A memoir co-authored by Auschwitz-Birkenau concentration camp survivor Lily Ebert and her great-grandson is number two this week on The New York Times best sellers list for paperback non-fiction.

Lily’s Promise: Holding On to Hope Through Auschwitz and Beyond―A Story for All Generations” was published in the United States by HarperOne on May 10, a year after it was released in the United Kingdom. The date of the book’s US publication holds particular significance, as exactly 89 years prior, on May 10, 1933, Nazi supporters publicly burned roughly 25,000 Jewish books in Berlin.

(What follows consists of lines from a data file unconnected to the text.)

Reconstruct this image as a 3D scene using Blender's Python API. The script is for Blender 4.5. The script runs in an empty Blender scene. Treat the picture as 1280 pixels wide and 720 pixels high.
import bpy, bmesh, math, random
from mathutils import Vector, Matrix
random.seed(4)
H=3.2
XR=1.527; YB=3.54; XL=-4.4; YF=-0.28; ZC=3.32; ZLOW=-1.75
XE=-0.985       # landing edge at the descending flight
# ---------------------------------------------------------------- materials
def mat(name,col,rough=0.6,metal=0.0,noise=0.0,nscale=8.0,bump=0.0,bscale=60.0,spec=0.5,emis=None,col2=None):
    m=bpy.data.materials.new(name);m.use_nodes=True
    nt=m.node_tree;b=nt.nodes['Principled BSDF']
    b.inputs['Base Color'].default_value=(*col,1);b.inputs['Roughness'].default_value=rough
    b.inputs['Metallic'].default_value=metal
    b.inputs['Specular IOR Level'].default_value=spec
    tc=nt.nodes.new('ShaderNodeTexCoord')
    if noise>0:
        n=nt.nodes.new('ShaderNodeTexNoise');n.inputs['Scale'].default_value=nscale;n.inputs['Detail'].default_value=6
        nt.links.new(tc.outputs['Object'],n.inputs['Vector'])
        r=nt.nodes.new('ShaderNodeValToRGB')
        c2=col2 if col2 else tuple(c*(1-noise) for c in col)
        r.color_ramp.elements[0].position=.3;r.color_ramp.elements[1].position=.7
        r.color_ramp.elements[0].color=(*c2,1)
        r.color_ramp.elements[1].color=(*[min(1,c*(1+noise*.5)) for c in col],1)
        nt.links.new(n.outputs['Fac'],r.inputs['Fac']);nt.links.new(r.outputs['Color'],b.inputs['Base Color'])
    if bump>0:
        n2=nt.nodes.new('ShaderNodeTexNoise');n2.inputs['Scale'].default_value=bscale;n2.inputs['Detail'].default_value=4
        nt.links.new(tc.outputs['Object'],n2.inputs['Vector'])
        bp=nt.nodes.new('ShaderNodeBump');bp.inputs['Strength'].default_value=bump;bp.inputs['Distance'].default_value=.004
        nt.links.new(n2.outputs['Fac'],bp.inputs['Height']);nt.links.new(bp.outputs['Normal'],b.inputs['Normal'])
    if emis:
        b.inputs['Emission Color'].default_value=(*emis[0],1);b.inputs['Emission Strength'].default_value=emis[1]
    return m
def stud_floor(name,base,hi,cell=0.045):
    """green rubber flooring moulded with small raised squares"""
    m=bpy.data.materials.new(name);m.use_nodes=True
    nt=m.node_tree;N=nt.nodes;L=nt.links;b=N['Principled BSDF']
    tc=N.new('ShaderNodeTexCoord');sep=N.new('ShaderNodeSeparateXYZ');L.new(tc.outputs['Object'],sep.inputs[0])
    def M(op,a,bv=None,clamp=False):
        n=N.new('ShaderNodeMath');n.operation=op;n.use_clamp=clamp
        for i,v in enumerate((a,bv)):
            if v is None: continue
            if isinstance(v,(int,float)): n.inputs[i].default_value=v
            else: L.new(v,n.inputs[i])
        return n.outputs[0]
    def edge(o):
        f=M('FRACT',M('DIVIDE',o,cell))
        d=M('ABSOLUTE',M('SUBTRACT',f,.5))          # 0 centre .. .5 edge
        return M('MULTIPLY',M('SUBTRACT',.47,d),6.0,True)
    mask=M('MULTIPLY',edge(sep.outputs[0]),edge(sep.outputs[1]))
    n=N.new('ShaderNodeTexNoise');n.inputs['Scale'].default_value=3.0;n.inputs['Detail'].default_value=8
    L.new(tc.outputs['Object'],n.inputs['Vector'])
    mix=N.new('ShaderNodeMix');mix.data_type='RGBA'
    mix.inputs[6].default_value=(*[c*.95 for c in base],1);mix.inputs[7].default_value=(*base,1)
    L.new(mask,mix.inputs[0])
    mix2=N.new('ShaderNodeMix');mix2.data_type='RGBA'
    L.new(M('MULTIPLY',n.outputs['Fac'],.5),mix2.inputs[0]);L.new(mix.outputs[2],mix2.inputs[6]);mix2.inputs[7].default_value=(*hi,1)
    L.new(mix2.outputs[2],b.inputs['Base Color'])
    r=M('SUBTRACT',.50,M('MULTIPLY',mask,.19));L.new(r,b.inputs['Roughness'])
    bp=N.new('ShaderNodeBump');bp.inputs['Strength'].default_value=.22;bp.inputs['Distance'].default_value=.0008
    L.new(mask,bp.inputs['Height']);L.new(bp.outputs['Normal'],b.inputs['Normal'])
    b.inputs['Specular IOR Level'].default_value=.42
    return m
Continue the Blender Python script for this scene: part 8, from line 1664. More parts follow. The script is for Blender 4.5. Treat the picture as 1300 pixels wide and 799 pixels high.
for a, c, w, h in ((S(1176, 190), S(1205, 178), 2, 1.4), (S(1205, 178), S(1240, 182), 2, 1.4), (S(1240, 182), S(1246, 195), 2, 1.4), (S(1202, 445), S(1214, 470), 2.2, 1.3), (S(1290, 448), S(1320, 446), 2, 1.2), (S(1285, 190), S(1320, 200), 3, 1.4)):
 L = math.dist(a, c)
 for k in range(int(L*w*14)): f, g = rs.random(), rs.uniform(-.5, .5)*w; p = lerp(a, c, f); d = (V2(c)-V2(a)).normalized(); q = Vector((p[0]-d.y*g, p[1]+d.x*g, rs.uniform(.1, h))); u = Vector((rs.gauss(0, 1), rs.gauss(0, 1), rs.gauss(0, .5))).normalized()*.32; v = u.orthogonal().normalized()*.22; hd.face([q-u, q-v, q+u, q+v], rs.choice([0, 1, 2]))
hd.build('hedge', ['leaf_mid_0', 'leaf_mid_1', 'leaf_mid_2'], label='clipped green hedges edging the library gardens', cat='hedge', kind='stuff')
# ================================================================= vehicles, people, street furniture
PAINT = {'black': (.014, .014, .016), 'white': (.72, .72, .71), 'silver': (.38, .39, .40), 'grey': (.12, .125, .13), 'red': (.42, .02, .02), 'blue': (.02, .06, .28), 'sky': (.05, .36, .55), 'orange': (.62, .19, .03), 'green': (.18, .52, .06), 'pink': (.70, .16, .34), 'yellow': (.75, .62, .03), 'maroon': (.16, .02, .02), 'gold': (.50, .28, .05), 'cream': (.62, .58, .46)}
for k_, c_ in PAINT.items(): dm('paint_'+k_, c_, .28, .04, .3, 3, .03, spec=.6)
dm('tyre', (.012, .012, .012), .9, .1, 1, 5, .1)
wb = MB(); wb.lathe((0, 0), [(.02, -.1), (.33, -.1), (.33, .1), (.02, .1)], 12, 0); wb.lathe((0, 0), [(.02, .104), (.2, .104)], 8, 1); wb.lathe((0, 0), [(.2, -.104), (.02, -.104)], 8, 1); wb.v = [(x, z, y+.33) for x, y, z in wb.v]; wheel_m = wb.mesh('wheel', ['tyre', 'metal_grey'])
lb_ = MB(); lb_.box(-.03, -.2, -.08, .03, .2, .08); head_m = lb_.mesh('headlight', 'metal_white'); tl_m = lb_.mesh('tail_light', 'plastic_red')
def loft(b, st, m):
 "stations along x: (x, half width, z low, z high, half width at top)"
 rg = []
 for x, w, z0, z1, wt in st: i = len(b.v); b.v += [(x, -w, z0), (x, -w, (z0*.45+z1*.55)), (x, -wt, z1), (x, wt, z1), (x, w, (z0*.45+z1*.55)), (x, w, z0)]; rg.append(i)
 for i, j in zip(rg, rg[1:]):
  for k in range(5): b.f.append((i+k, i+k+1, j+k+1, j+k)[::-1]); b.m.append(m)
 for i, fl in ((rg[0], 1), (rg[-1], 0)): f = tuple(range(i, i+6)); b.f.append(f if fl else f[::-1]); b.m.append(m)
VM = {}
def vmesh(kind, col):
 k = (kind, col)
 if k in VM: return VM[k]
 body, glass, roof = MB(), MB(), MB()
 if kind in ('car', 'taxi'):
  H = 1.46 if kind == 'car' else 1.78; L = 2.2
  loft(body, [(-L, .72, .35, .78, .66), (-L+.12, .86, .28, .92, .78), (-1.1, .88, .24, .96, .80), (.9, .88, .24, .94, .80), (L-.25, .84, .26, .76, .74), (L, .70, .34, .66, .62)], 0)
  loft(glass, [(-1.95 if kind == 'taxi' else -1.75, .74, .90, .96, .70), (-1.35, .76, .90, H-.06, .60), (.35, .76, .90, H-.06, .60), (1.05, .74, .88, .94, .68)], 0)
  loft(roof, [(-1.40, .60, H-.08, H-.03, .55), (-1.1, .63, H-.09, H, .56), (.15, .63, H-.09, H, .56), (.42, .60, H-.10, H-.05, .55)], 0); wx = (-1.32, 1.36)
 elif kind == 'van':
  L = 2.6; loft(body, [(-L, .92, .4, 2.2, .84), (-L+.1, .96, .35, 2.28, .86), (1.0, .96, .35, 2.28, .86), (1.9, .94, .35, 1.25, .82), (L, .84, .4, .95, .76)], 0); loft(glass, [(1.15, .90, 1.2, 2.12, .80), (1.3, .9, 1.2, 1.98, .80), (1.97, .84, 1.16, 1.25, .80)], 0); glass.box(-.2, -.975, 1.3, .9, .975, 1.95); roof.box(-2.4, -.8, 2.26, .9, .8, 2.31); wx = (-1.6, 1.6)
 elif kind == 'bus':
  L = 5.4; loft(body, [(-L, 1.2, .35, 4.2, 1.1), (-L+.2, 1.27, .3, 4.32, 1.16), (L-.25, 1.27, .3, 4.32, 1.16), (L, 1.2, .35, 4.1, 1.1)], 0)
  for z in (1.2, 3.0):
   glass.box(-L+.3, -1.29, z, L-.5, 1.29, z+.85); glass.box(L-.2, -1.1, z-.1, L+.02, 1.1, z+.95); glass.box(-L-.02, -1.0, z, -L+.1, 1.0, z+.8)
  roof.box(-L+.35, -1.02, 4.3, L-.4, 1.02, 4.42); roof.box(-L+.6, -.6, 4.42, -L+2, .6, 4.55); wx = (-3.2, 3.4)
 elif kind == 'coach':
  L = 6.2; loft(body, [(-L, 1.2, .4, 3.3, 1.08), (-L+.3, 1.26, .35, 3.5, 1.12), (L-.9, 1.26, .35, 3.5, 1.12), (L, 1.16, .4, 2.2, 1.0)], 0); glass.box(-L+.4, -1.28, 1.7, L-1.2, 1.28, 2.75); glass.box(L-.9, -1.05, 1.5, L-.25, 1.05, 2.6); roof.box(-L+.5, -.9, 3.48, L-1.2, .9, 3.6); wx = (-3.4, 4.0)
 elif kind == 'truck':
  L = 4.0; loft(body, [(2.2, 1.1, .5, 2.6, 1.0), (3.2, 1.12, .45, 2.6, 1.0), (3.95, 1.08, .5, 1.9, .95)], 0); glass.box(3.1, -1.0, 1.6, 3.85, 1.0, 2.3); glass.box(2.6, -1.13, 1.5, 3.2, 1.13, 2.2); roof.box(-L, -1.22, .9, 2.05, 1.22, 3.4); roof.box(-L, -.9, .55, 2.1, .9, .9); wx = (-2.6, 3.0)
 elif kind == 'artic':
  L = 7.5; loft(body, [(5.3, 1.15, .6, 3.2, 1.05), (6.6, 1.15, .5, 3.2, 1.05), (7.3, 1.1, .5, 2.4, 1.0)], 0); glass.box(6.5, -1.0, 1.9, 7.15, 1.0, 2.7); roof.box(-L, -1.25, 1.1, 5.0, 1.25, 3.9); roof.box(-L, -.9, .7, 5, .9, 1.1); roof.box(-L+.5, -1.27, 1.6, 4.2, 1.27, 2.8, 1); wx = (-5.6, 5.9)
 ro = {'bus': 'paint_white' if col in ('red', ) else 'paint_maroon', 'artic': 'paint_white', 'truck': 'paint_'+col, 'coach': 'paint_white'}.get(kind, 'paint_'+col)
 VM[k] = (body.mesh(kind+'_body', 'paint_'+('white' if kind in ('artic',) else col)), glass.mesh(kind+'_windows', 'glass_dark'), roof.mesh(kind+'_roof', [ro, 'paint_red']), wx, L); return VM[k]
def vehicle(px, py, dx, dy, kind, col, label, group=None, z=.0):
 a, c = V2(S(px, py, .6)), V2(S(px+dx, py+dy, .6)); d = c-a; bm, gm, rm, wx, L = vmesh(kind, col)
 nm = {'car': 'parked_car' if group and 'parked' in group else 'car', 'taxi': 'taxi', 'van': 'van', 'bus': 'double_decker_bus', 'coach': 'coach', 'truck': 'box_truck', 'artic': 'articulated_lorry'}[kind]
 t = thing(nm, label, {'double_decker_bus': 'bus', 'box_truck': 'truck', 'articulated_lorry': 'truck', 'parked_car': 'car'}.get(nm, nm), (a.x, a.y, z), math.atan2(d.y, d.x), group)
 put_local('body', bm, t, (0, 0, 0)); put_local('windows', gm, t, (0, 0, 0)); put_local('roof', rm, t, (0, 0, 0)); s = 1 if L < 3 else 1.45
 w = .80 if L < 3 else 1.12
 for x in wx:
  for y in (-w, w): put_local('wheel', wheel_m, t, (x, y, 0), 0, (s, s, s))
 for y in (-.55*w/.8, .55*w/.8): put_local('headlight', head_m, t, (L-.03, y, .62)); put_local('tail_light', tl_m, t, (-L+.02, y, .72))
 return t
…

Ebert, 98, became a TikTok star last year after she began making videos to educate the public about the Holocaust. Her account, which her 18-year-old grandson Dov Forman helps run, currently has 1.9 million followers.

In her memoir, which includes a foreword by Prince Charles, Ebert chronicles her joyous childhood in Bonyhád, Hungary; the death of her mother and two youngest siblings upon their arrival at Auschwitz; and her determination to keep herself and her two surviving sisters alive. Following the Holocaust, Ebert started her life anew, first in Israel and then in London, where she currently lives.

The book’s title refers to the promise Ebert made to herself to fight and stay alive while being held as a prisoner at Auschwitz.

“Though Lily saw and experienced inhumanity at its lowest ebb, her reaction was not one of bitterness or cynicism, but of hope and compassion,” Ephraim Mirvis, the chief rabbi of the UK and the Commonwealth, said in his praise of Ebert and her book. “Lily has dedicated her life to sharing her astonishing story so that the world would never again descend into such depths. Yet ‘Lily’s Promise’ is only half of the battle. It falls to us to heed her words and internalize and learn from them. This book calls every reader to action. Lily’s message of hope over despair is more necessary today than it has ever been.”